__SET PROBLEM__. Below are the records; copy each line in them that holds the word "image".

-- BEGIN --

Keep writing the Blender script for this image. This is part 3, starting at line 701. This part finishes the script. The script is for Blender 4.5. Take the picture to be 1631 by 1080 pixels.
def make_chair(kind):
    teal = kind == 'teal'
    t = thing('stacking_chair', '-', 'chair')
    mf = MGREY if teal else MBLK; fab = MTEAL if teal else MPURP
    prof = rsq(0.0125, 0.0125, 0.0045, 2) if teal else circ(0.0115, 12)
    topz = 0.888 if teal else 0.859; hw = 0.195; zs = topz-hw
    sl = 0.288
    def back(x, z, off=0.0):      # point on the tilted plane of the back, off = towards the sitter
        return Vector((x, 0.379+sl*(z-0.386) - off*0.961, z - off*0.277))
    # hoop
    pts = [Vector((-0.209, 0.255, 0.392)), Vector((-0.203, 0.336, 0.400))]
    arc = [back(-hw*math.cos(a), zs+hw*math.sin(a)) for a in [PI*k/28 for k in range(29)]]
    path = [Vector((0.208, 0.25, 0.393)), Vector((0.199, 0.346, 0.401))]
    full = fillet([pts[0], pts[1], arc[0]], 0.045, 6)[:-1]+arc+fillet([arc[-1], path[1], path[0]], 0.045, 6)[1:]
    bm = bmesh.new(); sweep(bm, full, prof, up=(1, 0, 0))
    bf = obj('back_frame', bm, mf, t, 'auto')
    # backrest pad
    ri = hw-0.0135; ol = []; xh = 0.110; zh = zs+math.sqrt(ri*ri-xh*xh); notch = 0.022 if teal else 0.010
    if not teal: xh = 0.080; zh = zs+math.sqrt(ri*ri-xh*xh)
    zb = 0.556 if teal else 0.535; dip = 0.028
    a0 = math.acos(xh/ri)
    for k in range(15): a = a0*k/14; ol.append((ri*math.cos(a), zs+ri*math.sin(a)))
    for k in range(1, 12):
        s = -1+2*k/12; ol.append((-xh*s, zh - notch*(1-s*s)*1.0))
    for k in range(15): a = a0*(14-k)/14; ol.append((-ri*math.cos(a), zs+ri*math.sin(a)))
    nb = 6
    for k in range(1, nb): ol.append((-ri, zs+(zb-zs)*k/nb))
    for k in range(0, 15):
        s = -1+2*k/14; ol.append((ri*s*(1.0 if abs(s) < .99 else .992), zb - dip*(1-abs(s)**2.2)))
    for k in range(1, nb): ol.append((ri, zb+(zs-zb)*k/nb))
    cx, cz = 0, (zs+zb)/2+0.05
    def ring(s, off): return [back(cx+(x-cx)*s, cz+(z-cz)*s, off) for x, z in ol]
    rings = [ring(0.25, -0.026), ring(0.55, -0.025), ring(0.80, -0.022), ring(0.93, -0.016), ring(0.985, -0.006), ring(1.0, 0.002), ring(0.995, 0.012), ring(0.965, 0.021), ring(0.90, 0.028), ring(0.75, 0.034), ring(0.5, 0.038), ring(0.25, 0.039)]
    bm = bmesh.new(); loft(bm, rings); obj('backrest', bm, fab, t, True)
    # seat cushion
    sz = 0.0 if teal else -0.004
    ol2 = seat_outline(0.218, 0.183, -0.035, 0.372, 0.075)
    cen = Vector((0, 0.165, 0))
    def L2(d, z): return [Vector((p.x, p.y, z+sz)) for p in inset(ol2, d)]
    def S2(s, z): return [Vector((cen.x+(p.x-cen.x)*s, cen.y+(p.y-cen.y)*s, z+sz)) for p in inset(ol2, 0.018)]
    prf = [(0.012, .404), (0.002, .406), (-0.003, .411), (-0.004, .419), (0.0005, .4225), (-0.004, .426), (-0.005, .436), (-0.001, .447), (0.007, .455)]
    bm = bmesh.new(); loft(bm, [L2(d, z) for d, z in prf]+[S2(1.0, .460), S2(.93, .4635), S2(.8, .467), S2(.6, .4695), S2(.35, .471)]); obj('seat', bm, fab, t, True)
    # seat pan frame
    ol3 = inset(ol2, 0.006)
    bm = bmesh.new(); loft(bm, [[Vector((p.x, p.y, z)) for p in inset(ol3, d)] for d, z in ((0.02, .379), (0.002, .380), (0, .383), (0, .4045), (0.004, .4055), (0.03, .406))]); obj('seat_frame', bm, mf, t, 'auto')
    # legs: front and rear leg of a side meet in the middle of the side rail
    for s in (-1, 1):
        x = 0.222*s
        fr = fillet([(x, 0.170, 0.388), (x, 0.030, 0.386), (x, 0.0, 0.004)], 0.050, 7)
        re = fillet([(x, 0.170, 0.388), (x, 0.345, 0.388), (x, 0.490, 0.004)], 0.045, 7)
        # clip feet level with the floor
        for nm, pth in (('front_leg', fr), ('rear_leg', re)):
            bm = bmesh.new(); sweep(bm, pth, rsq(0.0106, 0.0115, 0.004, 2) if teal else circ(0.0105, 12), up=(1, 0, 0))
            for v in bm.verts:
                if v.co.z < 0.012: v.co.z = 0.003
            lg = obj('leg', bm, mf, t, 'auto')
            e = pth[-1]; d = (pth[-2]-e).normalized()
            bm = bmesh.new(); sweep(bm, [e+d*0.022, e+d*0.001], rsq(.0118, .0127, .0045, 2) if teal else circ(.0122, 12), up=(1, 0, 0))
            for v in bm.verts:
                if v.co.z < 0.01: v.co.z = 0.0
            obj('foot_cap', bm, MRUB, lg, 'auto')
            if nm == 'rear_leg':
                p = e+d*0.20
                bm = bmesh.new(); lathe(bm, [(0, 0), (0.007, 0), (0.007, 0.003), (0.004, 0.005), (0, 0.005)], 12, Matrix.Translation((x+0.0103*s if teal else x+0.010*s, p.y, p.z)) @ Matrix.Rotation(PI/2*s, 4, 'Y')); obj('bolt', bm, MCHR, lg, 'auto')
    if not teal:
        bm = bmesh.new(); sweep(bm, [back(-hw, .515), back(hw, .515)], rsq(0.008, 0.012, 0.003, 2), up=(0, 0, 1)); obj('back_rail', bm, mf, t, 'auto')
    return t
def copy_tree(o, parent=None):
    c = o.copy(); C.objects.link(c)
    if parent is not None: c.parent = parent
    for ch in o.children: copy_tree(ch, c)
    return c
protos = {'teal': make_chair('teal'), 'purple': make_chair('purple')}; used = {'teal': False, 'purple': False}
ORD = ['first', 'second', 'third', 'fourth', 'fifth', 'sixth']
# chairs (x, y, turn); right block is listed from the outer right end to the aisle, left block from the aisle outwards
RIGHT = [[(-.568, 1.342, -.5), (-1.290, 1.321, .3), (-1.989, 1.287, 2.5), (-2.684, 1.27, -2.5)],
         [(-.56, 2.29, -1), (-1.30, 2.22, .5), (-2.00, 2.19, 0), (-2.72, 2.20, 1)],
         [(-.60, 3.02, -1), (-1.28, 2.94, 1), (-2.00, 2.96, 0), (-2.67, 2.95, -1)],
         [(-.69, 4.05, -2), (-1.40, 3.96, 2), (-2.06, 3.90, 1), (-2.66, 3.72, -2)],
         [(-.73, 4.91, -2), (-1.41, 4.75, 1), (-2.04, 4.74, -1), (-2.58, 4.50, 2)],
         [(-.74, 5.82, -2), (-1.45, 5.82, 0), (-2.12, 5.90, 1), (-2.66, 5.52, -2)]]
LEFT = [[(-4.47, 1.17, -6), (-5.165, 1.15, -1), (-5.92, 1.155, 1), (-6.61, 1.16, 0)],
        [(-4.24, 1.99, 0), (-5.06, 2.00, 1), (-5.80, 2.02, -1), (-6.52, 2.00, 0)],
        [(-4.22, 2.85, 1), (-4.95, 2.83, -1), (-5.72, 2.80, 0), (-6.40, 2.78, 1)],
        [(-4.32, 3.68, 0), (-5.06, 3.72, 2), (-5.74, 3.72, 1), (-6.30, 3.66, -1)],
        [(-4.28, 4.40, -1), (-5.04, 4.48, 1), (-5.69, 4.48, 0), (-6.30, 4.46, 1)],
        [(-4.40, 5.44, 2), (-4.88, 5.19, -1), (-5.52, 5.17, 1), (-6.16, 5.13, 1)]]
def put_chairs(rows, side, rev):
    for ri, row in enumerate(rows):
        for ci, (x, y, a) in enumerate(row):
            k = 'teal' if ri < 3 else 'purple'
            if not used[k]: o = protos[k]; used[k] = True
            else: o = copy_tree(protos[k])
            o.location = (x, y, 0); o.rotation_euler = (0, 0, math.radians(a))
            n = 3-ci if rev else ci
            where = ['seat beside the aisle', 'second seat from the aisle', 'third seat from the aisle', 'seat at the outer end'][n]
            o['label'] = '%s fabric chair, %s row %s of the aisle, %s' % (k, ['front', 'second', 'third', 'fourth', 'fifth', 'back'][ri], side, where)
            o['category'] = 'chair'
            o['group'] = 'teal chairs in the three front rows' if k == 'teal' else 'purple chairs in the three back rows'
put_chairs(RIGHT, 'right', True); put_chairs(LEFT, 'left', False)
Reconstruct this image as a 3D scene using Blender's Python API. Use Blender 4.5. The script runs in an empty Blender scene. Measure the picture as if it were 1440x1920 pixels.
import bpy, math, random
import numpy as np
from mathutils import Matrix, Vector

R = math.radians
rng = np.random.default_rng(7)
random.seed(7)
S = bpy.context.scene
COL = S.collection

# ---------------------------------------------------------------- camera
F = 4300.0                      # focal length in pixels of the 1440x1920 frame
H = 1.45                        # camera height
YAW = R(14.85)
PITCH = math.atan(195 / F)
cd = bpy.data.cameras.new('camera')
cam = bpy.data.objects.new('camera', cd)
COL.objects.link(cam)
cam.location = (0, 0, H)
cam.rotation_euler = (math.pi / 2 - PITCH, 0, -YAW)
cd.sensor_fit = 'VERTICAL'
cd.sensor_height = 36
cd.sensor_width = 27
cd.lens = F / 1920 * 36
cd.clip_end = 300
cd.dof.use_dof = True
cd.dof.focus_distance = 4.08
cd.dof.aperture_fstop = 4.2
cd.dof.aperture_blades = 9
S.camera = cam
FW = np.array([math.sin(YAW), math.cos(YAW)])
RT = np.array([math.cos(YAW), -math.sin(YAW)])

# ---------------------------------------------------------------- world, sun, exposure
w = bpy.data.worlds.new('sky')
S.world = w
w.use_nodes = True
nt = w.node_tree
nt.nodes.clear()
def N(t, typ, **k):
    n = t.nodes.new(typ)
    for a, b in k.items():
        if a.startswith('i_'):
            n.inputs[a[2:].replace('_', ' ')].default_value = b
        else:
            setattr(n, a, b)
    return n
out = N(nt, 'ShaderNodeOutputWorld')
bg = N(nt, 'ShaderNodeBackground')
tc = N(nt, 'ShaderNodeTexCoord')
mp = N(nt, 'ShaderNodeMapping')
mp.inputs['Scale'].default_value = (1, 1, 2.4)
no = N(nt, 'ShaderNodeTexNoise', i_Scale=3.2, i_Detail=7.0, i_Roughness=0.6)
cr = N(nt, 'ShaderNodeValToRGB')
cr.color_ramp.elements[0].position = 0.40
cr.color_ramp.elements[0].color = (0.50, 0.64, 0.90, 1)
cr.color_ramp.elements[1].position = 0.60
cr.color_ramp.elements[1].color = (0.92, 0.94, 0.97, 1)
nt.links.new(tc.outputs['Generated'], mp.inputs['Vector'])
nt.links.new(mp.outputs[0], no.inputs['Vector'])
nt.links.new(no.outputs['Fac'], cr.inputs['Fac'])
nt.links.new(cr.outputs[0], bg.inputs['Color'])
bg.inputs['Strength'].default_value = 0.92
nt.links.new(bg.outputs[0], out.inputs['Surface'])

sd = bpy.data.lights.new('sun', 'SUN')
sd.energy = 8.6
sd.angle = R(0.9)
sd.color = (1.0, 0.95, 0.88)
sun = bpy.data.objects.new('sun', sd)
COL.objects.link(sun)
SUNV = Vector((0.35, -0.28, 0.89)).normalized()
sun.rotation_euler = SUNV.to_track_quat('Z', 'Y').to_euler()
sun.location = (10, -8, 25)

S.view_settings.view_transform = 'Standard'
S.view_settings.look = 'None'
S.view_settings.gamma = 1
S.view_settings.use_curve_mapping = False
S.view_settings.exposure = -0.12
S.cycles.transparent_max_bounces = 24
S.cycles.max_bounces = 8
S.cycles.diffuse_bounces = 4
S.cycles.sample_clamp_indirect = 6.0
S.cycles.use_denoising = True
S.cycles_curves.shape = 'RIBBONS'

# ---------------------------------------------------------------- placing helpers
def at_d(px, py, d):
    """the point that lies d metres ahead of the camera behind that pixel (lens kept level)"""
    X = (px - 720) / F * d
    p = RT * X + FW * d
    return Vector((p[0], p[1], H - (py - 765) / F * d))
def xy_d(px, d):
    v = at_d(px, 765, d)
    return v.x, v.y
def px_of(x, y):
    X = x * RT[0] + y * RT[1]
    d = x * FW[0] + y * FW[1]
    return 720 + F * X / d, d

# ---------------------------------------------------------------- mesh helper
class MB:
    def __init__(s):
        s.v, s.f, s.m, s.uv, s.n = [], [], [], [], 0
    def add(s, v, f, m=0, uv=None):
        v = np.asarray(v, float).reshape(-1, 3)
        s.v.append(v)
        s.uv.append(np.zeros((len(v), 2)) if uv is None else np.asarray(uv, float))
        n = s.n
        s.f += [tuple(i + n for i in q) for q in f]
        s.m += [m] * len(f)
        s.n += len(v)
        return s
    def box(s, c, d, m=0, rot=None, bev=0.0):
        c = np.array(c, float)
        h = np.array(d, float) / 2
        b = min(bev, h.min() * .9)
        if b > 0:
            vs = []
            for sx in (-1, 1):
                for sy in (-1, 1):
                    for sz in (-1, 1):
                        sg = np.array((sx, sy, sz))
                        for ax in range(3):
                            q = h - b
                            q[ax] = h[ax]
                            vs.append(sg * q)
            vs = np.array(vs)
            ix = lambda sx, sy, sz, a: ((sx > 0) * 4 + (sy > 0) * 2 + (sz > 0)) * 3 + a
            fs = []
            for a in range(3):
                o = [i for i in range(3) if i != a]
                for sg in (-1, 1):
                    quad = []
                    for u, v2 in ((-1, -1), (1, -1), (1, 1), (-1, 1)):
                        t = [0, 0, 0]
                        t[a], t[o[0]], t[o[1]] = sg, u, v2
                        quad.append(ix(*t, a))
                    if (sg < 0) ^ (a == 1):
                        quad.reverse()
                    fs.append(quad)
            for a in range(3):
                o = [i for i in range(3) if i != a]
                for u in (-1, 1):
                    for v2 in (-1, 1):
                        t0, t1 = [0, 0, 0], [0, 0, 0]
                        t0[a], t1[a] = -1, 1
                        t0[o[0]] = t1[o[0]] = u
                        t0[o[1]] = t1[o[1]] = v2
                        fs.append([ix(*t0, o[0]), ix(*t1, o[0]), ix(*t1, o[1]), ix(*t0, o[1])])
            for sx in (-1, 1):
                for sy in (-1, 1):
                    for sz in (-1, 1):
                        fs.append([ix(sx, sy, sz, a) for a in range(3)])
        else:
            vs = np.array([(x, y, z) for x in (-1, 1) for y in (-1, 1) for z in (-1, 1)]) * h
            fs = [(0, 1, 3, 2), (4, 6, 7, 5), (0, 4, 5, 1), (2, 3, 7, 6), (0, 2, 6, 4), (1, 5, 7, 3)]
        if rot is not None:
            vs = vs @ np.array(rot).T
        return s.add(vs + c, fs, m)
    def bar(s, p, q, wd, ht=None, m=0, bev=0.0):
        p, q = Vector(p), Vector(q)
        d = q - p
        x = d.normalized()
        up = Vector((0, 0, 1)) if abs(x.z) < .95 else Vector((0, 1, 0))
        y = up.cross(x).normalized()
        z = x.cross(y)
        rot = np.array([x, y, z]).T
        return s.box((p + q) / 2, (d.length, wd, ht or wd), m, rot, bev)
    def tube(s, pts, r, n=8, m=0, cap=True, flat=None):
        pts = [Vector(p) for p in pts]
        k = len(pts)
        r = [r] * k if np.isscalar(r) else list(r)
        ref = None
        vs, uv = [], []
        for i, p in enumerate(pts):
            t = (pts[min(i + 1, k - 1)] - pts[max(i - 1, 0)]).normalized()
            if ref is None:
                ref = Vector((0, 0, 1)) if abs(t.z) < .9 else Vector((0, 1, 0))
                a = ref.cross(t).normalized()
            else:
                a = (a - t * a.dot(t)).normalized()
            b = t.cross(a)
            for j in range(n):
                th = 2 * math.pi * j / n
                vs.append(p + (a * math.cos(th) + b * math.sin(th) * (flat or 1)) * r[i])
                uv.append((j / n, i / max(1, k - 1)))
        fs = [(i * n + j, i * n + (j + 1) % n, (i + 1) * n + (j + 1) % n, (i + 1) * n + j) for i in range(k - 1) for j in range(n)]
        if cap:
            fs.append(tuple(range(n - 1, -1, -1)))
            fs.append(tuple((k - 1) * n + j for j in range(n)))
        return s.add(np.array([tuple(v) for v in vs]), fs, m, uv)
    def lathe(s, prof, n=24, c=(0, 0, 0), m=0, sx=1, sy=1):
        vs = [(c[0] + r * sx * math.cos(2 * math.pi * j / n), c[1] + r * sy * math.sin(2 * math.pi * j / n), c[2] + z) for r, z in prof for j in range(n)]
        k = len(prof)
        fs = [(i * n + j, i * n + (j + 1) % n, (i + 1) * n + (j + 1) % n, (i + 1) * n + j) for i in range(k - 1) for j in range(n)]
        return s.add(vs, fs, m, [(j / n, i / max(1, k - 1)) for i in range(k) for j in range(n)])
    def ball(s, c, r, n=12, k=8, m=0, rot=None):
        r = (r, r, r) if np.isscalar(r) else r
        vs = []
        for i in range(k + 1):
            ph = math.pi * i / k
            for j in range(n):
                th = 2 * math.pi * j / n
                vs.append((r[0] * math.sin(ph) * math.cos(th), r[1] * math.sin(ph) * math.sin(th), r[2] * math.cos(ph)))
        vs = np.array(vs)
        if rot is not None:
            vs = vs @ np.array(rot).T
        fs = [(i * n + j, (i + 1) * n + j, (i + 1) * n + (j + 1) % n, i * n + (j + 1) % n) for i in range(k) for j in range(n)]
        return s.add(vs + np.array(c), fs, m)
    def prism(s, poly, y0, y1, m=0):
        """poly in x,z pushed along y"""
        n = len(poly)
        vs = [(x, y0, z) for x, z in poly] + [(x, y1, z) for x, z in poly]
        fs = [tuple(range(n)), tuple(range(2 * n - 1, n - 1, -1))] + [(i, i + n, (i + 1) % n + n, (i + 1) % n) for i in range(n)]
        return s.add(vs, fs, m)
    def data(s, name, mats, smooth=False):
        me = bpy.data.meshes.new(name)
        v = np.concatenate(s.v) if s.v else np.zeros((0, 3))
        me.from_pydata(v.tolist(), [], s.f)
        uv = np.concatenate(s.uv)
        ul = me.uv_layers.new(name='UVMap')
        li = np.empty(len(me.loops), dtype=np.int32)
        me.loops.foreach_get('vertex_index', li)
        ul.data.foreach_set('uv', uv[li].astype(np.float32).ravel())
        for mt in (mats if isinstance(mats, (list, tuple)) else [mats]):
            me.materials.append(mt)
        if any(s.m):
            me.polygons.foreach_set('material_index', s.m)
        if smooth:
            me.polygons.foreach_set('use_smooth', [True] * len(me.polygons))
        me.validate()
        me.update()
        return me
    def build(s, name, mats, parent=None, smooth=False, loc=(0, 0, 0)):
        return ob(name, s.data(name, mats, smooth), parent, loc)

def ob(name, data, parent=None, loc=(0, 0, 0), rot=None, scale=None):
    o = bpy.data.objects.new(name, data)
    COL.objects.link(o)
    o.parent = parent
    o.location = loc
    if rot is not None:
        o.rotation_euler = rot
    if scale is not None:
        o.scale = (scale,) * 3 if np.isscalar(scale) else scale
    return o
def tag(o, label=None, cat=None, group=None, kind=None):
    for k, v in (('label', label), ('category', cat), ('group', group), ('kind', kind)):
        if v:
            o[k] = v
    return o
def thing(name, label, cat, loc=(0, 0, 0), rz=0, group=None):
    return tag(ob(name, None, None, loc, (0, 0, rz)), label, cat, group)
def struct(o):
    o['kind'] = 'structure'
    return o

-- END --

__RIGHT ANSWER__.
Keep writing the Blender script for this image. This is part 3, starting at line 701. This part finishes the script. The script is for Blender 4.5. Take the picture to be 1631 by 1080 pixels.
Reconstruct this image as a 3D scene using Blender's Python API. Use Blender 4.5. The script runs in an empty Blender scene. Measure the picture as if it were 1440x1920 pixels.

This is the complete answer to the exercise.